What broken payment rails actually cost
The price of outdated payment infrastructure goes well beyond late invoices. UK SMEs spend more than 33 hours a month on payment administration: days spent chasing payments through email and re-entering data between systems that were never designed to work together.

The risks run deeper than wasted time. Invoice interception fraud, where someone intercepts a PDF invoice, changes the bank details and forwards it on, is a growing threat in systems built on email. Businesses have lost tens of thousands of pounds to fraudsters exploiting this weakness. When a main contractor pays in 90 days but subcontractors expect payment in 45, that 45-day gap does not disappear. It gets pushed down the supply chain, where smaller businesses with less access to capital absorb the cost.
What fixing the infrastructure looks like
The real problem with late payments isn’t behaviour. It’s plumbing.
Today’s B2B payment processes are stitched together from point solutions that were never designed to work end to end. Invoices are generated in one system, approved in another, paid through a separate rail, and reconciled somewhere else entirely. Much of that journey still relies on emails, PDFs, spreadsheets, and repeated manual entry.
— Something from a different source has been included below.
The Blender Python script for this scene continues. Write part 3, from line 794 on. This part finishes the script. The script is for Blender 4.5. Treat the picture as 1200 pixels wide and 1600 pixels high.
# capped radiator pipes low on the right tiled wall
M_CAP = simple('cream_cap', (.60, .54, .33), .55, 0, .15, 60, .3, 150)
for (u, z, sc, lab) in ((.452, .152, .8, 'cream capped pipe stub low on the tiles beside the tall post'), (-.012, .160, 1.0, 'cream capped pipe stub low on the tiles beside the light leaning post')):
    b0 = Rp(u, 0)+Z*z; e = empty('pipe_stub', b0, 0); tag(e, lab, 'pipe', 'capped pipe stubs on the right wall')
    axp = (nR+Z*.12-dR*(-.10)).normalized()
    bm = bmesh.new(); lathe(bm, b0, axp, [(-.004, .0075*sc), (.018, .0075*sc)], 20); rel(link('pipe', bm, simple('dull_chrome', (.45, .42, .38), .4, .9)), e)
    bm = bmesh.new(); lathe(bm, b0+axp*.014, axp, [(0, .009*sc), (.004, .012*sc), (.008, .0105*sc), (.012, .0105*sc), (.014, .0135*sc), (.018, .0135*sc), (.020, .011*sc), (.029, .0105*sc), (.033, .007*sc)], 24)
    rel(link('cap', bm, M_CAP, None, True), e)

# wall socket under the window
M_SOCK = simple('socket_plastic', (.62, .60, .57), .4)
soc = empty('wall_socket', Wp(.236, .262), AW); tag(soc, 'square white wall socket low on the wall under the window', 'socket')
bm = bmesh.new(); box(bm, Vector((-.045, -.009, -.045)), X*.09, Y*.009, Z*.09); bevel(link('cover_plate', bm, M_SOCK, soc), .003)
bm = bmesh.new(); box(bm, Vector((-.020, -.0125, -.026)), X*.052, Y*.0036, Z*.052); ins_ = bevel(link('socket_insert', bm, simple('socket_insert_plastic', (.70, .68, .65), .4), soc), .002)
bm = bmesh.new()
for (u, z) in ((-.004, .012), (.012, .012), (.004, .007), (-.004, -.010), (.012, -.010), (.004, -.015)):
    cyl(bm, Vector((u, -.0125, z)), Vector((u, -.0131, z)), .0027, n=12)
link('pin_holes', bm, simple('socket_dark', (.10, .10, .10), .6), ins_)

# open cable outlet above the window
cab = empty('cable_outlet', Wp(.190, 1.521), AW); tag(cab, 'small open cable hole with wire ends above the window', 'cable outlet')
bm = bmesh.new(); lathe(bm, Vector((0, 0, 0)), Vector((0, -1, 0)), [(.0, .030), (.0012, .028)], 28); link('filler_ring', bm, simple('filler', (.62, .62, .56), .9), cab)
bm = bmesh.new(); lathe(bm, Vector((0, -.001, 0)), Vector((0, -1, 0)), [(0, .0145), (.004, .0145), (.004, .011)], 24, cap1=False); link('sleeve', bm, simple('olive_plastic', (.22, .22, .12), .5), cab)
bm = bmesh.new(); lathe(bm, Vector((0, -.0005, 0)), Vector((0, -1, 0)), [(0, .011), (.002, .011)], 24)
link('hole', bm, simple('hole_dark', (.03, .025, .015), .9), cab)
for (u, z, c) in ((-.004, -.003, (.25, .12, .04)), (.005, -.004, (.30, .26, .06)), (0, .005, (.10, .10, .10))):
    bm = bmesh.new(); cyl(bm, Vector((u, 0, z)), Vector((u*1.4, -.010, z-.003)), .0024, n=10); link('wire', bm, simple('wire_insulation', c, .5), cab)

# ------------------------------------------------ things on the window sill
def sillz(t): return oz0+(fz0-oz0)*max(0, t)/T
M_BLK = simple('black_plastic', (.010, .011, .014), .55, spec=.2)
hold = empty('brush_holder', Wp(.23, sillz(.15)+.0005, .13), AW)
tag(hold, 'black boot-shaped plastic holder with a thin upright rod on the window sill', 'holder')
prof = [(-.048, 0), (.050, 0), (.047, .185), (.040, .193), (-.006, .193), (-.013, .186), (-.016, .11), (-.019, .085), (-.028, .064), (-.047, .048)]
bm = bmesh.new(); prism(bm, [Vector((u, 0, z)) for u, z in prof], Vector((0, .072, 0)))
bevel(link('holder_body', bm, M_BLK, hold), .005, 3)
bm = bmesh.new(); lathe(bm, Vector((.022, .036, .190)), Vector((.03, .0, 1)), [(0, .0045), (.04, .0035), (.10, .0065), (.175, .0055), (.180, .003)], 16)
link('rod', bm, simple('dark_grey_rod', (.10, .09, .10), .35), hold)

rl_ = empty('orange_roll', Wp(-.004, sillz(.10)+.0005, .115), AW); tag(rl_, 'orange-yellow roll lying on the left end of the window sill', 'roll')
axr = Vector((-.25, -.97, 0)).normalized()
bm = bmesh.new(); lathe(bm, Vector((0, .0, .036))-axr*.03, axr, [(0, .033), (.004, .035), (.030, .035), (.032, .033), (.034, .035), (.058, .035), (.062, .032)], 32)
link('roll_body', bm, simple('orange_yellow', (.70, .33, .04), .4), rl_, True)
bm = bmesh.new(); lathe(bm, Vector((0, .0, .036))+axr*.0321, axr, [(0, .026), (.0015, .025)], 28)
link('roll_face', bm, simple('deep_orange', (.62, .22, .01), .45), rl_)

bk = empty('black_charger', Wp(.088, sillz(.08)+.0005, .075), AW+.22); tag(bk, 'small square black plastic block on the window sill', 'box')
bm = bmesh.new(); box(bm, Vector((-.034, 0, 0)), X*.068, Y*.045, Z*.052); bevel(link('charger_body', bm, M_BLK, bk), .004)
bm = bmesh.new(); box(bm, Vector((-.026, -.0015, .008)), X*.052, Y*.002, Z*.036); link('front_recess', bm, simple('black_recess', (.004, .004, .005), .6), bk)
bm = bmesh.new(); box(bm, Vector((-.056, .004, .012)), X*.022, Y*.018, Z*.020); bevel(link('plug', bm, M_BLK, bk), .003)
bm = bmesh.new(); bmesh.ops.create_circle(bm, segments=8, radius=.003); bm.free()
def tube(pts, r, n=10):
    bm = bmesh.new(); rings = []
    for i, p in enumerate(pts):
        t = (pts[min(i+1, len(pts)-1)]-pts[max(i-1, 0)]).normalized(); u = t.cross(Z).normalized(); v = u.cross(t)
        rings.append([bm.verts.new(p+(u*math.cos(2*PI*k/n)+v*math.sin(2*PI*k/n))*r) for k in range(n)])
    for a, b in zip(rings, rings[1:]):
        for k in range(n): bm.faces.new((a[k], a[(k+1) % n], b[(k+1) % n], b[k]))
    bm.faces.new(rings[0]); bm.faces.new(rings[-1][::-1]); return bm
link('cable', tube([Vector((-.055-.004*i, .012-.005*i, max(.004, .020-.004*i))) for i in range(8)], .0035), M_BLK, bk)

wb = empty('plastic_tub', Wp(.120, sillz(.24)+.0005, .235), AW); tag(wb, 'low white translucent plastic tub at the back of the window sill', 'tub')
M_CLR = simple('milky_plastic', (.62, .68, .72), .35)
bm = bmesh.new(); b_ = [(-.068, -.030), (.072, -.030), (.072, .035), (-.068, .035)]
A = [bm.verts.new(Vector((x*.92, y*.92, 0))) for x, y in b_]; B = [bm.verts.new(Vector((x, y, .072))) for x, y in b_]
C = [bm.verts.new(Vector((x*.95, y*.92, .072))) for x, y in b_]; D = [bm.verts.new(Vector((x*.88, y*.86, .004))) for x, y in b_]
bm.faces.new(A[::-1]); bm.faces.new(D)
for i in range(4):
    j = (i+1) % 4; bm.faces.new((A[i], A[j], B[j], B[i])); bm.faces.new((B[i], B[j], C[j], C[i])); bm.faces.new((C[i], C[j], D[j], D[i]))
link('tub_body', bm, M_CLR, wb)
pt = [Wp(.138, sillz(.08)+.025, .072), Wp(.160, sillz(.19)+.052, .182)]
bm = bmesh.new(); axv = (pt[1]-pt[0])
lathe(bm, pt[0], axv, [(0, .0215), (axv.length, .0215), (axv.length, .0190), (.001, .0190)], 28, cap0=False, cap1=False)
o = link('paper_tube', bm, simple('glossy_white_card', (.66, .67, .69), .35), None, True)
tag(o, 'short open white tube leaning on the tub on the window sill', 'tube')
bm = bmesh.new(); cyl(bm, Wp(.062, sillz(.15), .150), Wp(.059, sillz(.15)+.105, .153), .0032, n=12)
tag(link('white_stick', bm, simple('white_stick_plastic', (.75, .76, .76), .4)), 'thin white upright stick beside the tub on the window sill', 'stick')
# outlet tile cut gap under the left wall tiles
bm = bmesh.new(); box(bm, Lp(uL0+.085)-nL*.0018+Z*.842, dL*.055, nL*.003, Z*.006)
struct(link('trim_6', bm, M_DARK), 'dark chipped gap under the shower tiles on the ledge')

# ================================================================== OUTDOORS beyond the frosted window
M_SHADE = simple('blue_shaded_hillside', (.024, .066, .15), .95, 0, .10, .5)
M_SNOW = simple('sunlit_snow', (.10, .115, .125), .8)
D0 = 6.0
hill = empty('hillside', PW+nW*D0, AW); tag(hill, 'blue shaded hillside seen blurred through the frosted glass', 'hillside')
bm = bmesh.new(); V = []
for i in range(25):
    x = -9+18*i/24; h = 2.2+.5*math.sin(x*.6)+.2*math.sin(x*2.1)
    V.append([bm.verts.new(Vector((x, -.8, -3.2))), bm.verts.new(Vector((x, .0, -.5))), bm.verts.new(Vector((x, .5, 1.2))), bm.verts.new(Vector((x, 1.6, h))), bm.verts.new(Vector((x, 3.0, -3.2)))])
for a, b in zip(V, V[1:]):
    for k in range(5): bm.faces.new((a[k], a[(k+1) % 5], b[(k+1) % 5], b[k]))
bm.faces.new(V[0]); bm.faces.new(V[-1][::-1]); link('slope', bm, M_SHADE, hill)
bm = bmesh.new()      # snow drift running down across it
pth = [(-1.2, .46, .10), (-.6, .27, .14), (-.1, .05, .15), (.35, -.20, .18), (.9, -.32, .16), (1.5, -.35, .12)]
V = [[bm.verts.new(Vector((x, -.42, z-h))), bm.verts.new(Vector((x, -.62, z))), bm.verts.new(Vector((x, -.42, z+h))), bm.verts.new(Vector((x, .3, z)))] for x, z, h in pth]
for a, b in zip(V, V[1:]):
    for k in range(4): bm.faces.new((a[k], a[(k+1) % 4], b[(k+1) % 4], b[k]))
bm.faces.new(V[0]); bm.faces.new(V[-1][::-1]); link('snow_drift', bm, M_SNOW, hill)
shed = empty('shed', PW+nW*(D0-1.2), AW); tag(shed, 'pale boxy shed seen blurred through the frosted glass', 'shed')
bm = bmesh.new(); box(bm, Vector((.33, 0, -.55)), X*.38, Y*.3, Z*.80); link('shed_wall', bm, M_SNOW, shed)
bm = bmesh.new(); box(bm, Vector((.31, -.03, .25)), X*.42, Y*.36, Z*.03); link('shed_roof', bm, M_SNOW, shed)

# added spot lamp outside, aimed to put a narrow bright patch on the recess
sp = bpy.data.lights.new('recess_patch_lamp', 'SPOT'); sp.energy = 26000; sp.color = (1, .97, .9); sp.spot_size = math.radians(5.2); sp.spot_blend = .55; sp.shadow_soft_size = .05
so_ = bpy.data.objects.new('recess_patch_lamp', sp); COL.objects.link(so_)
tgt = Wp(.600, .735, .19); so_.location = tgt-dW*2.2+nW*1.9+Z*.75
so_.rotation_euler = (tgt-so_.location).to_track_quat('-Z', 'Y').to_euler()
The result is friction everywhere: limited visibility once an invoice leaves the building, multiple hand-offs between teams, disconnected payment rails, and constant rekeying of the same data. Payments go missing, approvals stall, fraud risk increases, and finance teams spend their time chasing rather than managing cash flow.
The answer is not another bolt-on tool. Fragmented, point-to-point workflows need replacing with shared infrastructure that connects the full process of paying and getting paid.
That’s the approach Bluechain takes. By sitting between business systems and the payment rails, Bluechain creates a single, connected flow from invoice to settlement. Businesses can issue, approve, pay, and reconcile payments in one continuous process, regardless of how either side prefers to pay. Visibility is built in, reconciliation is automatic, and manual intervention largely disappears.
Businesses already on this kind of infrastructure report real improvements. Failed payments drop, settlement accelerates, and finance teams shift from reactive chasing to proactive cash flow management.
For leaders serious about tackling late payments, the starting point is practical, not cultural. Audit the process end to end. Identify where data breaks, where humans re-enter information, and where payments detach from the systems that created them. Late payments won’t be solved by asking people to try harder. They’ll be solved by giving businesses infrastructure where paying on time is simply the easiest path.